В 1928 году один «служитель культа» сбросил во время богослужения облачения и стал призывать народ оставить Церковь «этот очаг обмана и лжи». Крестьяне выкинули его из храма. А советская власть наградила хлебной карточкой, которой у него, как у лишенца, до тех пор не было, и избирательным правом — голосовать, как укажет партия. Он открыл парикмахерскую (был еще НЭП), где работал до начала коллективизации. Узнав, что он в списке выселяемых, бежал на Кавказ и умер там от тифа.
Третий «служитель», сребролюбец и пьяница, жил мыслью о материальном благополучии. Когда начались гонения, он отрекся от сана и куда-то уехал.
Четвертый скрылся ночью, сказав о своем уходе только близким родственникам. Потом я узнал, что он стал хлеборобом.

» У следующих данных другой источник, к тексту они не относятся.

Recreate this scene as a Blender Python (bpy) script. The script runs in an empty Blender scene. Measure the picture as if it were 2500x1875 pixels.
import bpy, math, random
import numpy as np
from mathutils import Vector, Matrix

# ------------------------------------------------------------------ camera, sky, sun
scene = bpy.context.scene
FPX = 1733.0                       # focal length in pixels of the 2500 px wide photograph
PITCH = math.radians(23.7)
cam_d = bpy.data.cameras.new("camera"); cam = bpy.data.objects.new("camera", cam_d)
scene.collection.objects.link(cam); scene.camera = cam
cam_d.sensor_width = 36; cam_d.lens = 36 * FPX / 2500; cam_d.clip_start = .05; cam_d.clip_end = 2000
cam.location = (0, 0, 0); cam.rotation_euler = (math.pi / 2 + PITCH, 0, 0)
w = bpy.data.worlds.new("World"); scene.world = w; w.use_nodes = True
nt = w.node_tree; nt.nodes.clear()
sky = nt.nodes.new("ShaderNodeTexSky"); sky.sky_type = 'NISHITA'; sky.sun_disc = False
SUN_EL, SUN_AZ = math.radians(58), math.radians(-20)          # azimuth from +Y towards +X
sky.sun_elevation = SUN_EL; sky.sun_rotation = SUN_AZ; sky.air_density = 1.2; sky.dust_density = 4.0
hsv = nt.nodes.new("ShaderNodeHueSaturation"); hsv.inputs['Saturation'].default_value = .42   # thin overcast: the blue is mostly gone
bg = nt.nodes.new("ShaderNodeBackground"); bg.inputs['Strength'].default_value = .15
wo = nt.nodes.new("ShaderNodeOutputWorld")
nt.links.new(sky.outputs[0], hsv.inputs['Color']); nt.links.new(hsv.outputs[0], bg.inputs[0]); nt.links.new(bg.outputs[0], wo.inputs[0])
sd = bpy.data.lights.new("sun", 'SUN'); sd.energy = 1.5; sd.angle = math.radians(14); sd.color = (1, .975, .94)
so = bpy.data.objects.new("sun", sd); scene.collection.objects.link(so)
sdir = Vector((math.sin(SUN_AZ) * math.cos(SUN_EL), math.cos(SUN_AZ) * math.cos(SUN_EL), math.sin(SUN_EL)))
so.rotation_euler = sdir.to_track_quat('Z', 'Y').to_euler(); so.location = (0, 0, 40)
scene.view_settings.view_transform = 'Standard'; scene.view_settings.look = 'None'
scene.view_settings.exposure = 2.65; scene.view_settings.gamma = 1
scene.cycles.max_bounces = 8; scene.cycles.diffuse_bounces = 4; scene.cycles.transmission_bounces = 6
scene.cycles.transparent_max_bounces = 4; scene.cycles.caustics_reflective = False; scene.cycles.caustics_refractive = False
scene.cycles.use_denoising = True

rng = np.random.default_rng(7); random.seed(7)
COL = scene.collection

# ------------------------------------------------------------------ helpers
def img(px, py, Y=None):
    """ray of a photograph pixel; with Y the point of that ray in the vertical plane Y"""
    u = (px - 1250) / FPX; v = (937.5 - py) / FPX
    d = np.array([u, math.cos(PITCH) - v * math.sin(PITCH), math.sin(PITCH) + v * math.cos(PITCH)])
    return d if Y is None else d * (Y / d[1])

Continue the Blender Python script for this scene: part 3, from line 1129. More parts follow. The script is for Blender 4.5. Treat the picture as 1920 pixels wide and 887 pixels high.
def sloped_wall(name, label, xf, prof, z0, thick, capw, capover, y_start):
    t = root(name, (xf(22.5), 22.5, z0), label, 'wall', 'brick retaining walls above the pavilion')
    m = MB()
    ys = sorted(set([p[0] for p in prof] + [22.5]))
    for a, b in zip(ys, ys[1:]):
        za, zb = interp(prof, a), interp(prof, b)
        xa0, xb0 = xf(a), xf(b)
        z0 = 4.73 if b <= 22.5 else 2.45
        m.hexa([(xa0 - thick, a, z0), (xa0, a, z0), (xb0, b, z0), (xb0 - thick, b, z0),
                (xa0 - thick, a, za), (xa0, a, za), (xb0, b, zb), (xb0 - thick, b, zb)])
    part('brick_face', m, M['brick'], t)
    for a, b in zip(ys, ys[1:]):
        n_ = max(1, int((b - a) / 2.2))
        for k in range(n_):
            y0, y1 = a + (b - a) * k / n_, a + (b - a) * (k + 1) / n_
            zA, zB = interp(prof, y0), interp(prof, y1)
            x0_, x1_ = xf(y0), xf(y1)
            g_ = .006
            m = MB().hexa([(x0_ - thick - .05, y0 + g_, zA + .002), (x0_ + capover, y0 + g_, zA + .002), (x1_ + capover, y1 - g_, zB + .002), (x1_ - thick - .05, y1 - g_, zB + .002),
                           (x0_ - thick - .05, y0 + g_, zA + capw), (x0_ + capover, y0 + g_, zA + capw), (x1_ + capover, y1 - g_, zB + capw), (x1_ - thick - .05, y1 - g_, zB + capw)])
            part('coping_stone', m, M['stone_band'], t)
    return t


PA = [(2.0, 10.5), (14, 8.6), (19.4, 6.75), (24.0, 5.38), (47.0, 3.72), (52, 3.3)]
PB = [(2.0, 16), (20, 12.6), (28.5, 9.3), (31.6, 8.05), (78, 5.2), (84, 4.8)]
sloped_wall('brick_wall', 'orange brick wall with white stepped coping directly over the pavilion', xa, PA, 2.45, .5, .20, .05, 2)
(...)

В нашем районе скрывались два священника, «чужих», прибежавших к нам издалека. В мое время их еще не обнаружили. Как жили другие наши пастыри? Как-то вечером меня позвали к священнику, которого я очень уважал. За месяц до этого я видел у него еще какую-то мебель, сейчас же остались нары, стол и две табуретки. Стены были голыми и только в углу висели икона и зажженная лампада.